═════ Items

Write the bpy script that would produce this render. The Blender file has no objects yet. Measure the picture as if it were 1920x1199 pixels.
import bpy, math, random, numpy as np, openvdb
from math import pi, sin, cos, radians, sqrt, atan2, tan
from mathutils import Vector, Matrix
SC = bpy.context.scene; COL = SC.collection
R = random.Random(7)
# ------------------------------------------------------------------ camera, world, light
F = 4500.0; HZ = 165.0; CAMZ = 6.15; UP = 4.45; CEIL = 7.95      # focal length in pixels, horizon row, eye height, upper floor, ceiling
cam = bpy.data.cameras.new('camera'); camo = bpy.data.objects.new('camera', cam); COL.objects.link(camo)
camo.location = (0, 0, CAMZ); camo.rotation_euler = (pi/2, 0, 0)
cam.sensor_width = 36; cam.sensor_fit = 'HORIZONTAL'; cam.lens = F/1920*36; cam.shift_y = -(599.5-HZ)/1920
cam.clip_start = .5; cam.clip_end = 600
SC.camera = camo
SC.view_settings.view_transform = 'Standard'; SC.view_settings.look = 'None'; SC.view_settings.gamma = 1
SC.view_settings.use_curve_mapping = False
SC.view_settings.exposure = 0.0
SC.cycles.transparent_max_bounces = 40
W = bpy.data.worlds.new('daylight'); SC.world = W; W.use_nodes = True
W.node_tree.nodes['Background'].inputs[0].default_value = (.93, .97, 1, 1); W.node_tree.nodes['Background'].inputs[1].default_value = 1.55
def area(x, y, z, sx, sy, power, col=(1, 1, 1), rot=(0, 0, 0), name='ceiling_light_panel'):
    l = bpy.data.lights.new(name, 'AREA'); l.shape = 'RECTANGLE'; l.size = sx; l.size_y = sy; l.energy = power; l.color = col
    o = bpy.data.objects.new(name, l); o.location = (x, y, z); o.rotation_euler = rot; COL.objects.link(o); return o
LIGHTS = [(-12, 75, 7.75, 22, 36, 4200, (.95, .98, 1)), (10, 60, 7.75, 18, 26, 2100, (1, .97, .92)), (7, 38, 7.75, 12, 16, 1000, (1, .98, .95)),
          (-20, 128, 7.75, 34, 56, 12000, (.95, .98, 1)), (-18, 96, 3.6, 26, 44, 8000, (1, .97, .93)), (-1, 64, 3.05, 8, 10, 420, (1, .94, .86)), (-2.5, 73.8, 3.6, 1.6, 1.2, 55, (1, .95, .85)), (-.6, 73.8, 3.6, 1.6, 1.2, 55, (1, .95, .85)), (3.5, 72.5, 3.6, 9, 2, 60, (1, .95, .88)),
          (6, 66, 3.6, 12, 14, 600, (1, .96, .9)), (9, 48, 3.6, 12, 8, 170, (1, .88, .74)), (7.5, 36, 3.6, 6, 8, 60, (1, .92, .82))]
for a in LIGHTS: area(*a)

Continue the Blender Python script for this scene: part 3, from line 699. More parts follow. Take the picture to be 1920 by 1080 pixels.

══════════

Problem details:
Every line of the data above should be reproduced word for word.

Solution:
Write the bpy script that would produce this render. The Blender file has no objects yet. Measure the picture as if it were 1920x1199 pixels.
import bpy, math, random, numpy as np, openvdb
from math import pi, sin, cos, radians, sqrt, atan2, tan
from mathutils import Vector, Matrix
SC = bpy.context.scene; COL = SC.collection
R = random.Random(7)
# ------------------------------------------------------------------ camera, world, light
F = 4500.0; HZ = 165.0; CAMZ = 6.15; UP = 4.45; CEIL = 7.95      # focal length in pixels, horizon row, eye height, upper floor, ceiling
cam = bpy.data.cameras.new('camera'); camo = bpy.data.objects.new('camera', cam); COL.objects.link(camo)
camo.location = (0, 0, CAMZ); camo.rotation_euler = (pi/2, 0, 0)
cam.sensor_width = 36; cam.sensor_fit = 'HORIZONTAL'; cam.lens = F/1920*36; cam.shift_y = -(599.5-HZ)/1920
cam.clip_start = .5; cam.clip_end = 600
SC.camera = camo
SC.view_settings.view_transform = 'Standard'; SC.view_settings.look = 'None'; SC.view_settings.gamma = 1
SC.view_settings.use_curve_mapping = False
SC.view_settings.exposure = 0.0
SC.cycles.transparent_max_bounces = 40
W = bpy.data.worlds.new('daylight'); SC.world = W; W.use_nodes = True
W.node_tree.nodes['Background'].inputs[0].default_value = (.93, .97, 1, 1); W.node_tree.nodes['Background'].inputs[1].default_value = 1.55
def area(x, y, z, sx, sy, power, col=(1, 1, 1), rot=(0, 0, 0), name='ceiling_light_panel'):
    l = bpy.data.lights.new(name, 'AREA'); l.shape = 'RECTANGLE'; l.size = sx; l.size_y = sy; l.energy = power; l.color = col
    o = bpy.data.objects.new(name, l); o.location = (x, y, z); o.rotation_euler = rot; COL.objects.link(o); return o
LIGHTS = [(-12, 75, 7.75, 22, 36, 4200, (.95, .98, 1)), (10, 60, 7.75, 18, 26, 2100, (1, .97, .92)), (7, 38, 7.75, 12, 16, 1000, (1, .98, .95)),
          (-20, 128, 7.75, 34, 56, 12000, (.95, .98, 1)), (-18, 96, 3.6, 26, 44, 8000, (1, .97, .93)), (-1, 64, 3.05, 8, 10, 420, (1, .94, .86)), (-2.5, 73.8, 3.6, 1.6, 1.2, 55, (1, .95, .85)), (-.6, 73.8, 3.6, 1.6, 1.2, 55, (1, .95, .85)), (3.5, 72.5, 3.6, 9, 2, 60, (1, .95, .88)),
          (6, 66, 3.6, 12, 14, 600, (1, .96, .9)), (9, 48, 3.6, 12, 8, 170, (1, .88, .74)), (7.5, 36, 3.6, 6, 8, 60, (1, .92, .82))]
for a in LIGHTS: area(*a)

Continue the Blender Python script for this scene: part 3, from line 699. More parts follow. Take the picture to be 1920 by 1080 pixels.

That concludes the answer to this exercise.